Assim, vamos tentar olhar para o Santo sincretizado com o Lwa de outra maneira. Em primeiro lugar, não vamos subestimar ninguém. É evidente que os africanos sabiam diferenciar as coisas e sabiam que o santo não era seu espírito. O santo era, de fato, outro espírito, mas que por razões variadas acabava também representando determinado espírito africano (Verger vai defender que isso ocorre por conta da iconografia dos santos e de elementos que lembrassem os espíritos). Assim, podemos enxergar o sincretismo como uma mesma estrada que é pavimentada por duas pedras diferentes – uma católica e uma africana. No fim, a estrada é a mesma, mas onde falta pedra africana, usa-se pedra católica para edifica-la. Em outras palavras, o santo e o espírito trabalham numa mesma via. Portanto, na impossibilidade de usar uma representação de um espírito, você usa algo que esteja próximo à natureza dele.


Claro que houve os casos nos quais os orixás e espíritos africanos se tornaram realmente indissociáveis com os santos ao longo do tempo.
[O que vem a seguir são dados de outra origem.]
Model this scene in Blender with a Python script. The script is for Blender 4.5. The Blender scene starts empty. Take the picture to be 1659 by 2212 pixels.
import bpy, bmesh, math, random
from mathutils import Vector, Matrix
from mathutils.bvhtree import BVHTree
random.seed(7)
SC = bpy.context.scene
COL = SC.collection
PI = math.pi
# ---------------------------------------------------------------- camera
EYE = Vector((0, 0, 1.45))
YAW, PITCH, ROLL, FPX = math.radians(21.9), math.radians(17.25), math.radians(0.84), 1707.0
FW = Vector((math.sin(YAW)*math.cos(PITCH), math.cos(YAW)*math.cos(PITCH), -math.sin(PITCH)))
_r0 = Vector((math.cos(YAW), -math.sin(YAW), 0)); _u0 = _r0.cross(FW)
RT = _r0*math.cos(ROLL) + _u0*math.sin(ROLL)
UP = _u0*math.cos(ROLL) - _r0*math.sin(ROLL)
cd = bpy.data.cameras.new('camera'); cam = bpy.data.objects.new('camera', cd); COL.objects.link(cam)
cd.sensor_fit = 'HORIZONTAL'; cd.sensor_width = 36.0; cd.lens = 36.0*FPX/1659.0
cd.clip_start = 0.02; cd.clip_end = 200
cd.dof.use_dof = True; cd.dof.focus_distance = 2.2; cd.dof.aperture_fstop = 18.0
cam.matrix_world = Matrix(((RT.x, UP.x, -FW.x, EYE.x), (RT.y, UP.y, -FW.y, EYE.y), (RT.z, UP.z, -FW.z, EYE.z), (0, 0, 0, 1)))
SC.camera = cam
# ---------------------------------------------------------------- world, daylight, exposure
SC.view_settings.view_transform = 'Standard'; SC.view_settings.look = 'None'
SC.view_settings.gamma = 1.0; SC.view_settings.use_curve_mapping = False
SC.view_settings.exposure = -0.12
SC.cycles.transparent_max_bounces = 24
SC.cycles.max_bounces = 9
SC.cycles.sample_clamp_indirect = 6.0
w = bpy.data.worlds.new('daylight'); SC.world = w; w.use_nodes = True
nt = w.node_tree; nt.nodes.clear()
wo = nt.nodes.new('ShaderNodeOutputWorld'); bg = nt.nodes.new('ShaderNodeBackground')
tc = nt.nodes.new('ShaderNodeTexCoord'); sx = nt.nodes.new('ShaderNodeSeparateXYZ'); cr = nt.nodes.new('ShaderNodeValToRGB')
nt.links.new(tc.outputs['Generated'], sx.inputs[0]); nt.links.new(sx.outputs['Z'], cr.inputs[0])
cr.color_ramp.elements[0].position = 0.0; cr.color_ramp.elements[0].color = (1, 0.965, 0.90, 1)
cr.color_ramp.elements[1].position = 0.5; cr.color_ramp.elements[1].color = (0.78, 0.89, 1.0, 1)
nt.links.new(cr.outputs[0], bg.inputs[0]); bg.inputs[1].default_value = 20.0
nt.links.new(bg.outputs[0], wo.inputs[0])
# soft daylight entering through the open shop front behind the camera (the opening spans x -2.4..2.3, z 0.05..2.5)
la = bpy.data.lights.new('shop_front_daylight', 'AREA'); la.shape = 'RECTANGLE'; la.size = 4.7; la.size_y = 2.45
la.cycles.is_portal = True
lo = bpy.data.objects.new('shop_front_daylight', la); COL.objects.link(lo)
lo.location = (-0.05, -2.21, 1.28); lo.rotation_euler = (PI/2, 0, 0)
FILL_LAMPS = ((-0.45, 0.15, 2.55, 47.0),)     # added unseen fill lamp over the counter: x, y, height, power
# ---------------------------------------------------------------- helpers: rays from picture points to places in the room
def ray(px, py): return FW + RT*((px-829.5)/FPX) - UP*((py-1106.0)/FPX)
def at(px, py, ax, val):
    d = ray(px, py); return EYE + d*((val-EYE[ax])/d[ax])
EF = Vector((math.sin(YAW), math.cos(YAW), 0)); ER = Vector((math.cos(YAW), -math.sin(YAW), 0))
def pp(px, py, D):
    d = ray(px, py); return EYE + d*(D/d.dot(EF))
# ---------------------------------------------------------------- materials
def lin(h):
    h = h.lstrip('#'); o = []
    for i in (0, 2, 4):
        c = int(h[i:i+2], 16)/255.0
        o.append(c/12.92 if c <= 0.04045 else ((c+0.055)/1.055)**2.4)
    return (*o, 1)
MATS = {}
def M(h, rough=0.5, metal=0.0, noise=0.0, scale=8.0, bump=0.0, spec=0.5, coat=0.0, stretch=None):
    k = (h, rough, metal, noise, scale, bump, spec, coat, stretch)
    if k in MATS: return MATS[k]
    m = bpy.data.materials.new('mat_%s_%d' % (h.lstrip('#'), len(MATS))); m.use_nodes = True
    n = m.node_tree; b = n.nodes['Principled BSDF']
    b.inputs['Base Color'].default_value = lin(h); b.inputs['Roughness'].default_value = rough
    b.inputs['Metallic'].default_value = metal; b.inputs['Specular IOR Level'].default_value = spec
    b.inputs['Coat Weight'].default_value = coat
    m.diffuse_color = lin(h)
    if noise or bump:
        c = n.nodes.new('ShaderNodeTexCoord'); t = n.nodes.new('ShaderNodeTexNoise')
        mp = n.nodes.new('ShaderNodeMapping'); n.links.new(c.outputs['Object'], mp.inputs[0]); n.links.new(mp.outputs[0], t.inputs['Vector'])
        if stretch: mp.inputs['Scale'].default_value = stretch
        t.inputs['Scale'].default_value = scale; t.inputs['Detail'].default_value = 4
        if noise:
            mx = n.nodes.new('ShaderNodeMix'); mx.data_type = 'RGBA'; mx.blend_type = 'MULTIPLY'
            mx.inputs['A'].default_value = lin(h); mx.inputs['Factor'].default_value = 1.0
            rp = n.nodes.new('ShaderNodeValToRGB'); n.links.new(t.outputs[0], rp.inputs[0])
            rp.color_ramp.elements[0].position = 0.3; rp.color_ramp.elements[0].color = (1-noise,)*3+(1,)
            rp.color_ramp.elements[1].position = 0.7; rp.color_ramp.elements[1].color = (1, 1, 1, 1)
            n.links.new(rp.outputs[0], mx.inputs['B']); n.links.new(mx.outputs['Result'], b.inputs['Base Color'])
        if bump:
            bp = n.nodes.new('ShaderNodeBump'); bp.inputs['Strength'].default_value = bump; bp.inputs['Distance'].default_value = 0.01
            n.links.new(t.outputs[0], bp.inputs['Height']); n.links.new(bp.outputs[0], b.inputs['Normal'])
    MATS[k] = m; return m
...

Sem falar nos casos nos quais santos católicos foram agregados, como Klemezin do Vodou que é Santa Clara.


O sincretismo então não pode ser mero disfarce. Não o é, pois quem rezava para uma Imagem de São Jorge clamando por Ogum sabia bem que São Jorge não era Ogum, mas entendia que por intermédio de São Jorge, podia chegar ao Ogum. Era uma expansão do universo invisível. Era o uso da espiritualidade do opressor contra ele mesmo. No fim, as religiões do novo mundo foram formadas em meio a essa mistura. Elas não são religiões puramente africanas. Nunca foram. Querer que sejam é apagar sua história.


Ou será que somos tão ingênuos a ponto de acreditar que um escravizado precisava de uma imagem de Santo para rezar para um Lwa? Convenhamos que isso não faz o menor sentido. Se fosse para ter sido mantida uma religiosidade puramente africana, então toda a parte católica seria mero disfarce como alegam e teria sido logo descartado. Ocorre que como é muito mais complexo do que isso e como envolve, de fato, um juntar e não um sobrepor, temos até hoje o sincretismo presente.


Acho muito legítimo quem quer uma experiência religiosa autenticamente africana. Para isso, a solução é ir à África. Antes que me acusem de querer apagar a contribuição dos pretos às religiões do novo mundo, apenas resta dizer que jamais insinuei tal coisa. A contribuição africana há de ser exaltada e lembrada sempre! Percebam que uma coisa não tem nada a ver com a outra.